歳をとるということは、畢竟するに、自分は特別な存在だと思っていた傲慢さや自信が打ち砕かれ、自分もみんなと一緒のただの存在だと気づくことのようにぼくには思える。そしてそれに気づいて初めて、人は誰も優しくも切ない、あたたかくも寂しい歌を作って歌えるようになっていくのだろう。『ヘルプレスネス・ブルーズ』の日本盤のライナー・ノーツには、「自分は特別な才能に恵まれた特殊な人間の一人なんかではない」というロビンの発言も紹介されている。誰もが死ぬために生まれて来て、自分はたいしたものじゃない、大きな意味はないといつかは気づくのだとしたら、まさに音楽や歌は、その茫漠とした“ヘルプレスネス”(やるせなさ)から人を救ってくれるためにあるのだと思う。とりわけ大きな救いとなるのが、フリート・フォクシーズのような、生きるということに真っ向からぶつかって行こうとする、誠実で正直な“若者”の歌なのだ。
(歌詞対訳は日本盤の新谷洋子さんのものを引用させていただきました)
02. オーケストラル・ポップを聴く
文/村尾泰郎
フリート・フォクシーズのサウンドにもある“オーケストラル・ポップ”的要素は、ここ最近、いろんなバンドから感じることができる。クラシック音楽の手法や楽器をポップスに取り入れたサウンドは、60年代以降、“バロック・ポップ”“チェンバー・ポップ”など言葉を変えて受け継がれてきた。たとえば
ビートルズなら「エリナ・リグビー」や「イン・マイ・ライフ」あたりが有名だし、
フィル・スペクターの“ウォール・オブ・サウンド”はまさにポップス交響楽。“バロック・ポップ”という言葉通り、ハープシコートとストリングスでポップスを飾り立てたレフト・バンクというバンドもいた。そんななかで、90年代以降のバンドに決定的な影響を与えたのは
ビーチ・ボーイズ『ペット・サウンズ』だろう。ハイ・ラマズを筆頭にビーチ・ボーイズ・チルドレンが続々と登場。

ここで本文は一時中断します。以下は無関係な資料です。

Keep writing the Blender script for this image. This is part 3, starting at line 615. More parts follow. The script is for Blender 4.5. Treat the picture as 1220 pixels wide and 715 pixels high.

また同時に
ヴァン・ダイク・パークス『ソング・サイクル』のユニークなストリングス・サウンドもポスト・ロック世代のリスナーに再評価され、オーケストラル・サウンドに対する実験は
ジム・オルークや
ビョークなど先鋭的なアーティストによってさまざまな形で展開されていった。
タイヨンダイ・ブラクストン
そういった“学究派”アーティストに専門的な音楽教育を受けた
タイヨンダイ・ブラクストンがいる。バトルス在籍時も曲作りで大きな役割を担っていたが、ソロ・アルバム『セントラル・マーケット』ではアヴァン・ポップなオーケストラル・サウンドに挑戦した。タイヨンダイのほかにも、
スフィアン・スティーヴンスやオーウェン・パレットなど“ひとりオーケストラル・ポップ”を生み出す異才たちのサウンドには、
ブライアン・ウィルソンやヴァン・ダイクをはじめ、
エンニオ・モリコーネにも通じるユニークな実験精神が息づいている。また作曲家ニコ・マーリーがストリングス・アレンジを手掛けた
アントニー・アンド・ザ・ジョンソンズや
グリズリー・ベアあたりも、オーケストラル・サウンドへのこだわりを感じさせるアーティストだ。
ジョアンナ・ニューサム
こうしたクラシック音楽への実験的なアプローチは、よりクラシック度を高めた“ポスト・クラシカル”シーンへと繋がっていくが、その一方で、クラシックの要素を“歌”に寄り添うかたちでフィーチャーしているアーティストたちもいる。たとえばバーバンク・サウンドの流れを受け継ぐクレア&リーズンズや、ハープを爪弾く
ジョアンナ・ニューサム。ヴァイオリンと口笛がトレードマークのアンドリュー・バードや、UKトラッドを独自に消化した
レジャー・ソサエティなど、ルーツ・ミュージックに根差しながらクラシカルな楽器でふくよかに音を色づけしていくスタイルには、フリート・フォクシーズと共通するセンスを感じさせたりも。かつては音を特徴付ける要素のひとつだったクラシックだが、今では“バロック”という華美な装いは脱ぎ捨て、ロックやポップスと自然に溶け合って豊かなサウンドスケープを紡ぎ出しているのだ。